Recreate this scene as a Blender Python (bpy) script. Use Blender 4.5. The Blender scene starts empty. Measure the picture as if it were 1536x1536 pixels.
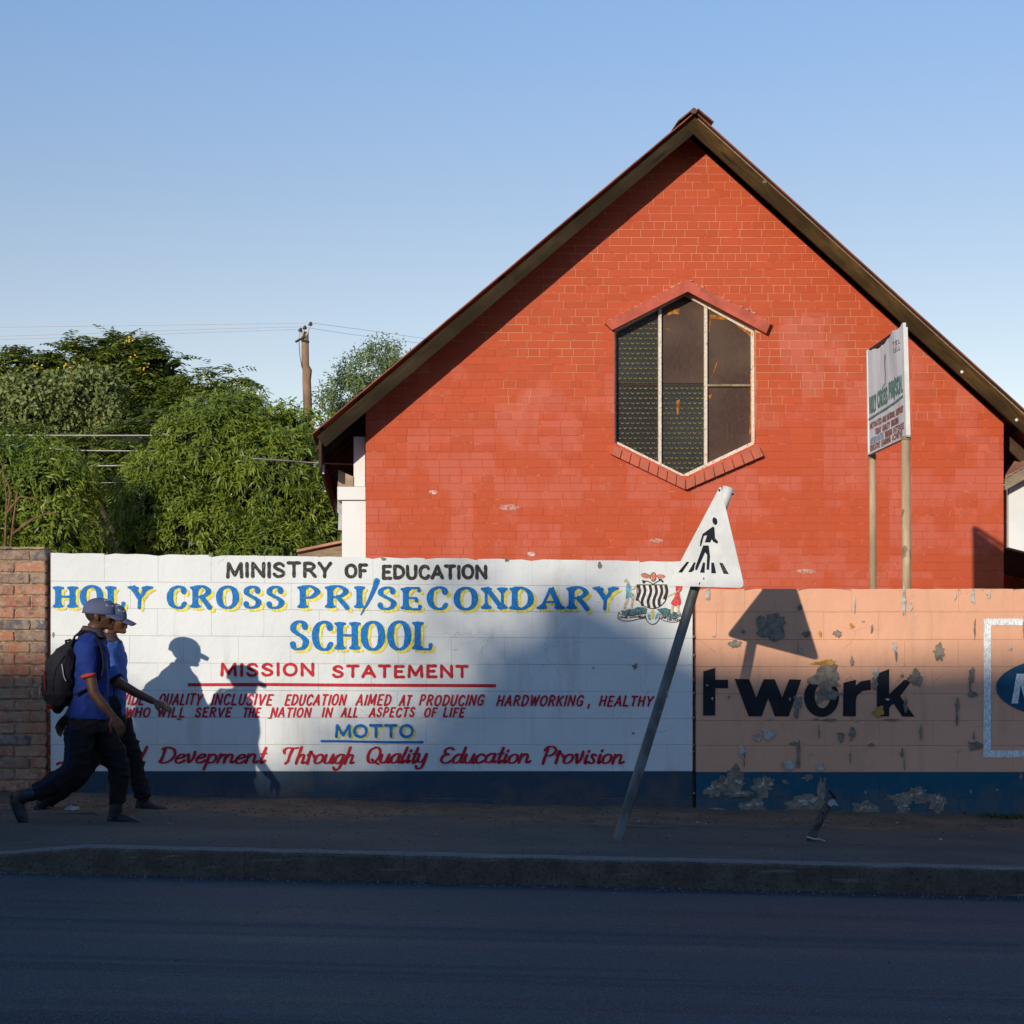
import bpy, math, random
import numpy as np
from mathutils import Vector, Matrix, noise as mnoise
random.seed(7); np.random.seed(7)
R = math.radians

# ------------------------------------------------------------------ camera, sky, sun, exposure
SC = bpy.context.scene
COL = SC.collection
F, CX, CY, HC = 2900.0, 545.0, 905.0, 1.5      # focal length / principal point of the 1536 px photograph, eye height
cam_d = bpy.data.cameras.new("camera")
cam = bpy.data.objects.new("camera", cam_d); COL.objects.link(cam)
cam.location = (0, 0, HC); cam.rotation_euler = (R(90), 0, 0)
cam_d.sensor_width = 36; cam_d.lens = F / 1536 * 36
cam_d.shift_x = (768 - CX) / 1536; cam_d.shift_y = (CY - 768) / 1536
cam_d.clip_start = 0.1; cam_d.clip_end = 3000
SC.camera = cam

SUN_DX, SUN_DZ = 0.524, 0.3086                 # travel of the light to the right / down per metre of depth
sun_vec = Vector((-SUN_DX, -1.0, SUN_DZ)).normalized()
SUN_EL = math.asin(sun_vec.z); SUN_AZ = math.atan2(sun_vec.x, sun_vec.y)
world = bpy.data.worlds.new("World"); SC.world = world; world.use_nodes = True
wn = world.node_tree.nodes; wl = world.node_tree.links
bg = wn["Background"]
sky = wn.new("ShaderNodeTexSky"); sky.sky_type = 'NISHITA'; sky.sun_disc = False
sky.sun_elevation = SUN_EL; sky.sun_rotation = SUN_AZ
sky.altitude = 1000; sky.air_density = 1.0; sky.dust_density = 0.25; sky.ozone_density = 2.5
# sky tint: paler towards the horizon, blue boosted overhead to fill the shade
wtc = wn.new("ShaderNodeTexCoord"); wsx = wn.new("ShaderNodeSeparateXYZ"); wl.new(wtc.outputs["Generated"], wsx.inputs[0])
wmr = wn.new("ShaderNodeMapRange"); wl.new(wsx.outputs[2], wmr.inputs[0]); wmr.inputs[1].default_value = 0.13; wmr.inputs[2].default_value = 0.50; wmr.interpolation_type = 'SMOOTHSTEP'
wmx = wn.new("ShaderNodeMix"); wmx.data_type = 'RGBA'; wl.new(wmr.outputs[0], wmx.inputs[0]); wmx.inputs[6].default_value = (1.16, .88, .77, 1); wmx.inputs[7].default_value = (.98, 1.20, 1.36, 1)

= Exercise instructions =
In the data above, please extract the lines from the first one through the line with "R = math.radians", exactly, and keep pictures out.

= Answer to this task =
Recreate this scene as a Blender Python (bpy) script. Use Blender 4.5. The Blender scene starts empty. Measure the picture as if it were 1536x1536 pixels.
import bpy, math, random
import numpy as np
from mathutils import Vector, Matrix, noise as mnoise
random.seed(7); np.random.seed(7)
R = math.radians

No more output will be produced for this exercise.